GIVEN TASK: Copy out every line in which the string "wide" occurs.

══ RECORD EXTRACTS

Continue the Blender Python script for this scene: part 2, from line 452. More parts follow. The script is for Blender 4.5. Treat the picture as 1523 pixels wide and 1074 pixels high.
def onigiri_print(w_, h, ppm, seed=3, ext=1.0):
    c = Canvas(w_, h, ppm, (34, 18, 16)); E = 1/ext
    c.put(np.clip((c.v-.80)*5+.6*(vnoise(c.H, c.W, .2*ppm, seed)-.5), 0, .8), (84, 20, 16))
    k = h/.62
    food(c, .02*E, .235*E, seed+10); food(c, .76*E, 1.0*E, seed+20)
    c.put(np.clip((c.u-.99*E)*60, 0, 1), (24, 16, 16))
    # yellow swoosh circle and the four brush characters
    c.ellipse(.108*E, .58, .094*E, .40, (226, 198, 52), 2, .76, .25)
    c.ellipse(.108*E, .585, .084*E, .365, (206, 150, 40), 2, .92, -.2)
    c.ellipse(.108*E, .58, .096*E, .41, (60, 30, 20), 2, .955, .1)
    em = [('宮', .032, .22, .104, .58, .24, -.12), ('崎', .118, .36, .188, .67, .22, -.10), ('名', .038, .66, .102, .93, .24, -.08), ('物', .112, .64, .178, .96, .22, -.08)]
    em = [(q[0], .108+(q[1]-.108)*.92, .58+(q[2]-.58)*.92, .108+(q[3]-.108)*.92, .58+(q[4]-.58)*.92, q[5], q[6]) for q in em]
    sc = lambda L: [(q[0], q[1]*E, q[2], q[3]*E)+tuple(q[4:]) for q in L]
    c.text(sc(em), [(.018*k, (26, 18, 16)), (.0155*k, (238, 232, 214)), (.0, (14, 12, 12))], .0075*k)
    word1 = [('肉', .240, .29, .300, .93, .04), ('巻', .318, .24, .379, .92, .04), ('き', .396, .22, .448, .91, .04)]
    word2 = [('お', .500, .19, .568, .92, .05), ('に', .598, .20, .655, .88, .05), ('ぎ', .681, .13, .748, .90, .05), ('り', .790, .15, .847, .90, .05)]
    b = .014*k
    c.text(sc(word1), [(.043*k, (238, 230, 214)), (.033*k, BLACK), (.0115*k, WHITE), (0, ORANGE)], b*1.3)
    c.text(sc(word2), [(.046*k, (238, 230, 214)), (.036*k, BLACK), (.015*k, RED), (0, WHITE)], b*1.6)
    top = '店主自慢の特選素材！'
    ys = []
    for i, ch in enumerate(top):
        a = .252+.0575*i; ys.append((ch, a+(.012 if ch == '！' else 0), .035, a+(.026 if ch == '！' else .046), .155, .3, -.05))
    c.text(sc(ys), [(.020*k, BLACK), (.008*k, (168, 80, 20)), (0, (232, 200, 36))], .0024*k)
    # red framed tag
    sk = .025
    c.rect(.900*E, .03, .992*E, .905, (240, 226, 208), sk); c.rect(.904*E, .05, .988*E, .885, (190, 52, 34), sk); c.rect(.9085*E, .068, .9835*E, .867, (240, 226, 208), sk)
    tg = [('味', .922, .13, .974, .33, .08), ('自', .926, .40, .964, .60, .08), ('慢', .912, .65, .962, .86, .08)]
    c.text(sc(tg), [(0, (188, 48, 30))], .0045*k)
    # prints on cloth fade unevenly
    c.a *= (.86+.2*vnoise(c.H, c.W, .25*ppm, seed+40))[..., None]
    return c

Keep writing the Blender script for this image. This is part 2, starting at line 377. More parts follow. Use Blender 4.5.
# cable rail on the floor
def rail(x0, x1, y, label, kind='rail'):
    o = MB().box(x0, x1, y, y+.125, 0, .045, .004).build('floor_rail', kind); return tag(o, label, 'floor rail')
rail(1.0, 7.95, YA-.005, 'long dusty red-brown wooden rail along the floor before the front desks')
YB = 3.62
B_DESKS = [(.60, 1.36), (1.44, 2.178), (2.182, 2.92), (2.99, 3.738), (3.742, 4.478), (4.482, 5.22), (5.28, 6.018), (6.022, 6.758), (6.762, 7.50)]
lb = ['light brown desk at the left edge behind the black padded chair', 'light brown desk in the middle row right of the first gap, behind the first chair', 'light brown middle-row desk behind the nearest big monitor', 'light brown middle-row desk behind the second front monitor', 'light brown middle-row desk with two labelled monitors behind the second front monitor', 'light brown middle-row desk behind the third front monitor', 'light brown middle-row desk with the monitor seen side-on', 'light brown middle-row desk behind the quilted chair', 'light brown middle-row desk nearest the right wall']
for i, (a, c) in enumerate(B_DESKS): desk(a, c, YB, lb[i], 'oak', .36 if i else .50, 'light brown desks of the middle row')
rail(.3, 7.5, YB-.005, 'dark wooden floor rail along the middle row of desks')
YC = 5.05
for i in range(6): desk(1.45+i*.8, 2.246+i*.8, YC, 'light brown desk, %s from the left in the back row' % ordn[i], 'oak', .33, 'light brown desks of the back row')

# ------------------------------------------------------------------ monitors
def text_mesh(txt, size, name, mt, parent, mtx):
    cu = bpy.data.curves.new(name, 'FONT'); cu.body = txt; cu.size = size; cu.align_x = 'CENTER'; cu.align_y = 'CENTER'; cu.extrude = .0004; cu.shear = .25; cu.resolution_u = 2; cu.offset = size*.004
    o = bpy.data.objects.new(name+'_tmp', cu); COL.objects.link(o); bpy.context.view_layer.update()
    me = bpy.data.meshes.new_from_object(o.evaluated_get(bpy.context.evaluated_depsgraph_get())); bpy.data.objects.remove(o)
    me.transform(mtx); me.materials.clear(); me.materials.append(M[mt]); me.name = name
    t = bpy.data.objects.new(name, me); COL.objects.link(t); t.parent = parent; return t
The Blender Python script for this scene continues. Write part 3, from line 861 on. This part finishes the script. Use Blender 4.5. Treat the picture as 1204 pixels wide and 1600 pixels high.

════

RESULT OF THE TASK:
Continue the Blender Python script for this scene: part 2, from line 452. More parts follow. The script is for Blender 4.5. Treat the picture as 1523 pixels wide and 1074 pixels high.
The Blender Python script for this scene continues. Write part 3, from line 861 on. This part finishes the script. Use Blender 4.5. Treat the picture as 1204 pixels wide and 1600 pixels high.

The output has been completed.